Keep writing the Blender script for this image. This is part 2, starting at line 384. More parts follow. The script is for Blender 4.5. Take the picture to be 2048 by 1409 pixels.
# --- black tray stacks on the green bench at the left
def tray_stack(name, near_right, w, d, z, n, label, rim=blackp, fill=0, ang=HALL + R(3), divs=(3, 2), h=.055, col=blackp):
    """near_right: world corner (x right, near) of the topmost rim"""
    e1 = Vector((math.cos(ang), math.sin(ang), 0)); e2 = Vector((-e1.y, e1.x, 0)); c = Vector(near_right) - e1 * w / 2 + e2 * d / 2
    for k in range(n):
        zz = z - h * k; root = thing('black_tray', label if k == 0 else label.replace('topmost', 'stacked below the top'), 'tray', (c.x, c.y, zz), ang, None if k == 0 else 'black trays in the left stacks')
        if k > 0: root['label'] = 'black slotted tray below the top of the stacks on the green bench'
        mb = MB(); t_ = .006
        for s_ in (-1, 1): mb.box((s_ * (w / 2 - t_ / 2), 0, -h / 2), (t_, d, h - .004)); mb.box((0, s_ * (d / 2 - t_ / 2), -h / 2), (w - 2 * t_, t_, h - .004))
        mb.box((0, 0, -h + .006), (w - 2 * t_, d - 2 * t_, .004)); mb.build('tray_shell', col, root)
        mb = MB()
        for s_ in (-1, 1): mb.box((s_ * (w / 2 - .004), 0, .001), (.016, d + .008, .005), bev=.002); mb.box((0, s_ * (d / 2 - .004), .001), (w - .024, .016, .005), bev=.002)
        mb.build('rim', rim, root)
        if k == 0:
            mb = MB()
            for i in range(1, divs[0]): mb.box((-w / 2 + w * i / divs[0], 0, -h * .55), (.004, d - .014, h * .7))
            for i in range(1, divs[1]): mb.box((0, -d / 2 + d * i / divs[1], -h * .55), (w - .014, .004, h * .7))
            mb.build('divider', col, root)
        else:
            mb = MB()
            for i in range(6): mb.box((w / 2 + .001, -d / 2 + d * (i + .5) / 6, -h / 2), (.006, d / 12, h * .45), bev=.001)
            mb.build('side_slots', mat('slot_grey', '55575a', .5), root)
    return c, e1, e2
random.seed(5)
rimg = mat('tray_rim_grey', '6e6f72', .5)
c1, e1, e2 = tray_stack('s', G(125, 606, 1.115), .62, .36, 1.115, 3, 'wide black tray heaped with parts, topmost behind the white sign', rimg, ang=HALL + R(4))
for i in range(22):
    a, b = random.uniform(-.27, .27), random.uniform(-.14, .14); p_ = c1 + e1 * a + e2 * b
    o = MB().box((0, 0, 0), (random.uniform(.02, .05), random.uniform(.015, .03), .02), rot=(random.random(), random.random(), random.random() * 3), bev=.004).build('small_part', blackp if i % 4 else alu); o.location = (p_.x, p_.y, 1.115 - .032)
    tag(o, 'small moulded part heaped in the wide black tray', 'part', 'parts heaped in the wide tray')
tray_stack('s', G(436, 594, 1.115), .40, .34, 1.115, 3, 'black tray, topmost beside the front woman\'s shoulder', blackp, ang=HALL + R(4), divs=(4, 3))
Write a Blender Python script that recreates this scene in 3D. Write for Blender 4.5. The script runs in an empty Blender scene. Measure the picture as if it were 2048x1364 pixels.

* _GIVEN EXERCISE_
Retype all the records, matching them exactly.

* _RESULT OF THE EXERCISE_
Keep writing the Blender script for this image. This is part 2, starting at line 384. More parts follow. The script is for Blender 4.5. Take the picture to be 2048 by 1409 pixels.
# --- black tray stacks on the green bench at the left
def tray_stack(name, near_right, w, d, z, n, label, rim=blackp, fill=0, ang=HALL + R(3), divs=(3, 2), h=.055, col=blackp):
    """near_right: world corner (x right, near) of the topmost rim"""
    e1 = Vector((math.cos(ang), math.sin(ang), 0)); e2 = Vector((-e1.y, e1.x, 0)); c = Vector(near_right) - e1 * w / 2 + e2 * d / 2
    for k in range(n):
        zz = z - h * k; root = thing('black_tray', label if k == 0 else label.replace('topmost', 'stacked below the top'), 'tray', (c.x, c.y, zz), ang, None if k == 0 else 'black trays in the left stacks')
        if k > 0: root['label'] = 'black slotted tray below the top of the stacks on the green bench'
        mb = MB(); t_ = .006
        for s_ in (-1, 1): mb.box((s_ * (w / 2 - t_ / 2), 0, -h / 2), (t_, d, h - .004)); mb.box((0, s_ * (d / 2 - t_ / 2), -h / 2), (w - 2 * t_, t_, h - .004))
        mb.box((0, 0, -h + .006), (w - 2 * t_, d - 2 * t_, .004)); mb.build('tray_shell', col, root)
        mb = MB()
        for s_ in (-1, 1): mb.box((s_ * (w / 2 - .004), 0, .001), (.016, d + .008, .005), bev=.002); mb.box((0, s_ * (d / 2 - .004), .001), (w - .024, .016, .005), bev=.002)
        mb.build('rim', rim, root)
        if k == 0:
            mb = MB()
            for i in range(1, divs[0]): mb.box((-w / 2 + w * i / divs[0], 0, -h * .55), (.004, d - .014, h * .7))
            for i in range(1, divs[1]): mb.box((0, -d / 2 + d * i / divs[1], -h * .55), (w - .014, .004, h * .7))
            mb.build('divider', col, root)
        else:
            mb = MB()
            for i in range(6): mb.box((w / 2 + .001, -d / 2 + d * (i + .5) / 6, -h / 2), (.006, d / 12, h * .45), bev=.001)
            mb.build('side_slots', mat('slot_grey', '55575a', .5), root)
    return c, e1, e2
random.seed(5)
rimg = mat('tray_rim_grey', '6e6f72', .5)
c1, e1, e2 = tray_stack('s', G(125, 606, 1.115), .62, .36, 1.115, 3, 'wide black tray heaped with parts, topmost behind the white sign', rimg, ang=HALL + R(4))
for i in range(22):
    a, b = random.uniform(-.27, .27), random.uniform(-.14, .14); p_ = c1 + e1 * a + e2 * b
    o = MB().box((0, 0, 0), (random.uniform(.02, .05), random.uniform(.015, .03), .02), rot=(random.random(), random.random(), random.random() * 3), bev=.004).build('small_part', blackp if i % 4 else alu); o.location = (p_.x, p_.y, 1.115 - .032)
    tag(o, 'small moulded part heaped in the wide black tray', 'part', 'parts heaped in the wide tray')
tray_stack('s', G(436, 594, 1.115), .40, .34, 1.115, 3, 'black tray, topmost beside the front woman\'s shoulder', blackp, ang=HALL + R(4), divs=(4, 3))
Write a Blender Python script that recreates this scene in 3D. Write for Blender 4.5. The script runs in an empty Blender scene. Measure the picture as if it were 2048x1364 pixels.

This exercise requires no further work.